Monday, July 30, 2012

She swallowed the spider to catch the fly

and by "she" I mean Hugo Chavez.

People, gasoline in the oil-rich Bolivarian Republic of Venezuela sells for $0.11 cents per gallon. In neighboring Colombia, it costs over $4.00.

So it's no wonder that those Bolivarian citizens often undertake a fair amount of illegal cross-border arbitrage.

But, nowadays, Venezuela actually has to import a fair amount of gasoline (they can't refine enough for the local market) at market prices.

In other words, they are at the margin, taking a big loss on imported gas that their citizens then "export" to Colombia! The Chavez government is leaking a lot of money to subsidize (a) domestic criminals and (b) Colombian motorists.

Anyway, Chavez has gotten tired of this mess and imposed quantity rationing on people in two states that border Colombia and lean toward the opposition.

Not surprisingly, the locals are extremely upset about this violation of their inalienable right to rip off their government, even though the allowed quantity of gas is 11 gallons, PER DAY (40 for busses).

Wouldn't it just be simpler, fairer, and more environmentally sound to just end or drastically reduce the massive subsidy for gasoline?
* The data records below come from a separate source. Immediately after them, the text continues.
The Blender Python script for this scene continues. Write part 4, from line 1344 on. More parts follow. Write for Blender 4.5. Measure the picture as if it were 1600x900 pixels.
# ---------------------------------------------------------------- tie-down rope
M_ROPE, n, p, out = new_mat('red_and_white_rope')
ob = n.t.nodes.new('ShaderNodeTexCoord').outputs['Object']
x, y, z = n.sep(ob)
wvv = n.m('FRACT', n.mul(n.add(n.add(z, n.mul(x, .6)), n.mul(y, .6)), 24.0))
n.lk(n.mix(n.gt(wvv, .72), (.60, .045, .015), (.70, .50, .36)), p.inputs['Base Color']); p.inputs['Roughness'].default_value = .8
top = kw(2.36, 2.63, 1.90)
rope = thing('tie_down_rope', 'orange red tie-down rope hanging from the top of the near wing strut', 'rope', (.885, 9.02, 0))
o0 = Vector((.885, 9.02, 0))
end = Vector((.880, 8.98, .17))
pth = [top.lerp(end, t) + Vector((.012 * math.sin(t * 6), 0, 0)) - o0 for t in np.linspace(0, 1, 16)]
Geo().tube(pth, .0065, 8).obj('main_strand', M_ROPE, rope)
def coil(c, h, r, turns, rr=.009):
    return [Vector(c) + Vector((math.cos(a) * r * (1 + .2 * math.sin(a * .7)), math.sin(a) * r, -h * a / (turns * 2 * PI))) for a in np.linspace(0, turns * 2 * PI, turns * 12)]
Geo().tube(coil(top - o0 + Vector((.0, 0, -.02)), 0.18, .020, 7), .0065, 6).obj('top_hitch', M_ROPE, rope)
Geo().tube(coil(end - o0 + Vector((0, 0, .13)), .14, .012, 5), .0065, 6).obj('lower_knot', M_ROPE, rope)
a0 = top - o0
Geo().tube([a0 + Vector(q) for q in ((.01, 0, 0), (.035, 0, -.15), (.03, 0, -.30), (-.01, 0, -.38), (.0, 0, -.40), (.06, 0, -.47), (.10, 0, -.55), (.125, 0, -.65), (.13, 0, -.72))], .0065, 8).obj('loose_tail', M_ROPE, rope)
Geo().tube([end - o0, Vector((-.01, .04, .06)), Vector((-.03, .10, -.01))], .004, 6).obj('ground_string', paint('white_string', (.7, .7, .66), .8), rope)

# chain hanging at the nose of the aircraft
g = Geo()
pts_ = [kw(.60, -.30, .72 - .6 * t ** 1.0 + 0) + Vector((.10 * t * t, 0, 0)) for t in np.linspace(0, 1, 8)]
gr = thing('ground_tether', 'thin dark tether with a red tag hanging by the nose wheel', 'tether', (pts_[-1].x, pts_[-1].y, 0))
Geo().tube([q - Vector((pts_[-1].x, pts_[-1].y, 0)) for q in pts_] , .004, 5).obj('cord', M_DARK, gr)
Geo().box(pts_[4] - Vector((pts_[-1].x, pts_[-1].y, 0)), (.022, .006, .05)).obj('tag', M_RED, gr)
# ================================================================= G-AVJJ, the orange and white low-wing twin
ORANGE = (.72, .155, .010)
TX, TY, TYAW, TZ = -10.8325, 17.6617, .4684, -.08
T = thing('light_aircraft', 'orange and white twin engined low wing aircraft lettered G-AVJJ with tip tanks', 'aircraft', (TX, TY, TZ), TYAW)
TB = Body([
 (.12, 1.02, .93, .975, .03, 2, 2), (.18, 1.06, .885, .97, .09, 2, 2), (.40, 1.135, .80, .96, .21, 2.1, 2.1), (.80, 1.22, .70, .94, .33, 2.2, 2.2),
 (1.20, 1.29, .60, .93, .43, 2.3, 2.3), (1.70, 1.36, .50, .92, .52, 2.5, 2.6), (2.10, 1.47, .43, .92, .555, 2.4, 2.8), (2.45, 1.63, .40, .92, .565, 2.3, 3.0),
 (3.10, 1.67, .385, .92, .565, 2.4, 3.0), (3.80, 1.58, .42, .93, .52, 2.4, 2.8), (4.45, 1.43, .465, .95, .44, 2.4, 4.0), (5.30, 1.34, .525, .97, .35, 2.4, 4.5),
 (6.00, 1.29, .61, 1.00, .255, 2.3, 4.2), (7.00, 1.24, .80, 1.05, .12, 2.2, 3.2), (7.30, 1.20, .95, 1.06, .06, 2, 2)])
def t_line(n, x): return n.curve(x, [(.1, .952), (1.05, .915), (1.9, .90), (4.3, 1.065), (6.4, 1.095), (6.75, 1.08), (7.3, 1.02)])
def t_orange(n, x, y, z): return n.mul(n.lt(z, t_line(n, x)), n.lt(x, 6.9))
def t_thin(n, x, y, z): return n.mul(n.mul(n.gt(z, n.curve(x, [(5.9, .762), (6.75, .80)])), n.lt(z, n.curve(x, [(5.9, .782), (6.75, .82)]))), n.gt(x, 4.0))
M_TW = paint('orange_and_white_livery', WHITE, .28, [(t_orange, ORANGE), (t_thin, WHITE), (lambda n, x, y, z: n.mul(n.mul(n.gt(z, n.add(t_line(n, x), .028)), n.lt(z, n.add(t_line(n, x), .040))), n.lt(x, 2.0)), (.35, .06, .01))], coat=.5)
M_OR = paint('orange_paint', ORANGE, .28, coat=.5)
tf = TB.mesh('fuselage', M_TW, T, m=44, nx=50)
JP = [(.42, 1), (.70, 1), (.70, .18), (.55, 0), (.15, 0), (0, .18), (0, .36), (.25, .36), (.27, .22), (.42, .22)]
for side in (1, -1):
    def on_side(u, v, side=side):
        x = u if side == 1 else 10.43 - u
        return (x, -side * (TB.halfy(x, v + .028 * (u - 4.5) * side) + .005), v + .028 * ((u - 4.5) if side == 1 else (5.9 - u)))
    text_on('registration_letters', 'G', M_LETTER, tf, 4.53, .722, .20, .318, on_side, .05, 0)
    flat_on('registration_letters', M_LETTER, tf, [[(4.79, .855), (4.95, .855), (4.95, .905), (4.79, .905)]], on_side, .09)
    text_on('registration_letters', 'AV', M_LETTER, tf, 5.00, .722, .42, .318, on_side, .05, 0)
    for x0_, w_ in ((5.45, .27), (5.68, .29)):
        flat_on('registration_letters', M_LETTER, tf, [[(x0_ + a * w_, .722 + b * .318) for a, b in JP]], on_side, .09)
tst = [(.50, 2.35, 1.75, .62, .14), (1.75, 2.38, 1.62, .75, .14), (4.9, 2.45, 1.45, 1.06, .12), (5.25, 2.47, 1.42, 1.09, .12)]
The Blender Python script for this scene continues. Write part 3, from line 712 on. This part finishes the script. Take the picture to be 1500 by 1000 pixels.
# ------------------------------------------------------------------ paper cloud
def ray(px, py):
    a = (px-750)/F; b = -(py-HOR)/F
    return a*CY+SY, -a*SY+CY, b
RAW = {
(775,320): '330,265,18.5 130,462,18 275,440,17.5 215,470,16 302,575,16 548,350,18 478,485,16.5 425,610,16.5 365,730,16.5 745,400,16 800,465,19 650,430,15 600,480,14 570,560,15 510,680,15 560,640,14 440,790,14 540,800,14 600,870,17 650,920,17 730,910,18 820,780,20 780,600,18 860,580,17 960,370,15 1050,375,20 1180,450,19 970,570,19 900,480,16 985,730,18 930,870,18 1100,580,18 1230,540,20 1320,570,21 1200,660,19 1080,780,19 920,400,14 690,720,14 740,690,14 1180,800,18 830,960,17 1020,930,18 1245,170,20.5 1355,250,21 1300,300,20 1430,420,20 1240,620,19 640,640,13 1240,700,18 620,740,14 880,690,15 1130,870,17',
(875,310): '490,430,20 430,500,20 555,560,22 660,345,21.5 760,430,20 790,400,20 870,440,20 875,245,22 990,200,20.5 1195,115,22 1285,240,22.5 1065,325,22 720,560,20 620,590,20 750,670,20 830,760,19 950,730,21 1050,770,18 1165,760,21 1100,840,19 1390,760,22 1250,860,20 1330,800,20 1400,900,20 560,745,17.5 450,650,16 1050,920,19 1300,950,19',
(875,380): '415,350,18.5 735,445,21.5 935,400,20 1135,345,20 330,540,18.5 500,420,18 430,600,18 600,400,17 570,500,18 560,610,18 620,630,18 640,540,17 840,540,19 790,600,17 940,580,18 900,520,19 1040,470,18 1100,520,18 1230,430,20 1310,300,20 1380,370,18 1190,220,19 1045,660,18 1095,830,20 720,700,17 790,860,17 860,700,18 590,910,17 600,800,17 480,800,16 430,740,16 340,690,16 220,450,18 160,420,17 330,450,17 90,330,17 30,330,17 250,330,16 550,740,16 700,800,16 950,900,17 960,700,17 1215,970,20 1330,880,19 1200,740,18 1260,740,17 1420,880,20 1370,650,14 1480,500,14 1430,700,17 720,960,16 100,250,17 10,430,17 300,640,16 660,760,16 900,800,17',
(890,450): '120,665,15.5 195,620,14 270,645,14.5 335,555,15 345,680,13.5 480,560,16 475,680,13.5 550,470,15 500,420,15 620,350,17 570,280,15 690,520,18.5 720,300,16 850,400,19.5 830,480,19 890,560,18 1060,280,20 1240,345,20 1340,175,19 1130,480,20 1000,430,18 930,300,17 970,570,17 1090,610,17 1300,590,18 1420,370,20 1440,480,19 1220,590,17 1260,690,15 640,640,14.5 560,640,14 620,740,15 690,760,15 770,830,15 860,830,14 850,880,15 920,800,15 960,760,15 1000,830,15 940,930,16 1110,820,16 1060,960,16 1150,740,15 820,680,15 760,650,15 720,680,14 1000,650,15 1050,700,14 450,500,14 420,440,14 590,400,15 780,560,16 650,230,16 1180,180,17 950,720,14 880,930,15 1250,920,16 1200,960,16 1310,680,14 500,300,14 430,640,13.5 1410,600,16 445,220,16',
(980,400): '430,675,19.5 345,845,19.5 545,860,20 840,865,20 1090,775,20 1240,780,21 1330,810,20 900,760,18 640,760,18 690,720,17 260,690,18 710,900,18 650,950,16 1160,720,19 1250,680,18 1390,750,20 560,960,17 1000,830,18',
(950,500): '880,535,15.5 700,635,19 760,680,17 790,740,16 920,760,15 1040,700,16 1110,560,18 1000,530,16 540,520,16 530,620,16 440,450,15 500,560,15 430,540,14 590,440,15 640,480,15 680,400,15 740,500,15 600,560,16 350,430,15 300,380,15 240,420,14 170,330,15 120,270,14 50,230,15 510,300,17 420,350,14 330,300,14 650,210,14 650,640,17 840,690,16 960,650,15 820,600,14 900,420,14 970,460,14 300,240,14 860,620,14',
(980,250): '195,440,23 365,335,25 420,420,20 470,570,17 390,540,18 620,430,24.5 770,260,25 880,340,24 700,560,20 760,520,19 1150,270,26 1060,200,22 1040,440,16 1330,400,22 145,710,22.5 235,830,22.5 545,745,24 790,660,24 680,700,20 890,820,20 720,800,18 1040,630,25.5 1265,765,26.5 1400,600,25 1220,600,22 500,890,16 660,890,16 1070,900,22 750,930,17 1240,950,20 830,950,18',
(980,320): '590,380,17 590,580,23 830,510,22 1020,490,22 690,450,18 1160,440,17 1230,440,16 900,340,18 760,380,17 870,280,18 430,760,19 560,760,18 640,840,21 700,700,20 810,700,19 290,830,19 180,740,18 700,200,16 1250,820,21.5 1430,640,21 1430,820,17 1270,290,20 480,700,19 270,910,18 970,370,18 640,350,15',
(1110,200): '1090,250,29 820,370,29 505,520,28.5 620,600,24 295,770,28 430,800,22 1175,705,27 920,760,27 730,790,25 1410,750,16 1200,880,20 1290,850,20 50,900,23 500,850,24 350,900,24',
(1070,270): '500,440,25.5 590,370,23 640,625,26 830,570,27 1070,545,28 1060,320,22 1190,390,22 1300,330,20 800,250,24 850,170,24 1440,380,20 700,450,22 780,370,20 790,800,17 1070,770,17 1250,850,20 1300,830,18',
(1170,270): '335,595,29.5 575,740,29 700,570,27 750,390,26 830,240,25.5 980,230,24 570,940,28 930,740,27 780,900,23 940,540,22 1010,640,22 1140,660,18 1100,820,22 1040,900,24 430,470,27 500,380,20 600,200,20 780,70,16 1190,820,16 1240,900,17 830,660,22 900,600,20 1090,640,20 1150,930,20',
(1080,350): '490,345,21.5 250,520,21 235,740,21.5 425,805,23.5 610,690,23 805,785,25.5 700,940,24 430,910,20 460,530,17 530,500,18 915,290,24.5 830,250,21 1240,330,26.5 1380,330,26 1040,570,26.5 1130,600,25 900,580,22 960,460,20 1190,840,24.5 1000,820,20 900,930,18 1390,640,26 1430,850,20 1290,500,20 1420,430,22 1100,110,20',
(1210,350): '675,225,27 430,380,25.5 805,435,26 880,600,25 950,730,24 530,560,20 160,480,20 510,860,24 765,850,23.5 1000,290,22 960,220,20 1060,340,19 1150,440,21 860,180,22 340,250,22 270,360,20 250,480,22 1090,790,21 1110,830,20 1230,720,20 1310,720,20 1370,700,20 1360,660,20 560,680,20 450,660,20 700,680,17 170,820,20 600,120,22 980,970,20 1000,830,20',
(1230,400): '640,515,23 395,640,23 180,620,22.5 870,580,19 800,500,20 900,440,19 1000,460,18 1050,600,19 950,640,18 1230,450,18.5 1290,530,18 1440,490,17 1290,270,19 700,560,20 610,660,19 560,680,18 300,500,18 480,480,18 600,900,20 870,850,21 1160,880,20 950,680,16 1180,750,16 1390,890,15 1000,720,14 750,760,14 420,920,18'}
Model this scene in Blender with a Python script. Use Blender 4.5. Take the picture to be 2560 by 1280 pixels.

How does giving away gasoline make any real sense ( I know people like free gas, but you could just give them cash and drastically reduce the negative environmental externality)?

2 comments:

Zachary said...

Don't play to the environmental externality - it plays to an religious point that is pandering to ideas outside of science - it's a dangerous game and sets a bad precedent. You should have ended with "cash and let them buy things that they might prefer instead of gasoline".

Shawn said...

"i gave you cash" has less political capital than "I kept gasoline affordable," practicalities aside.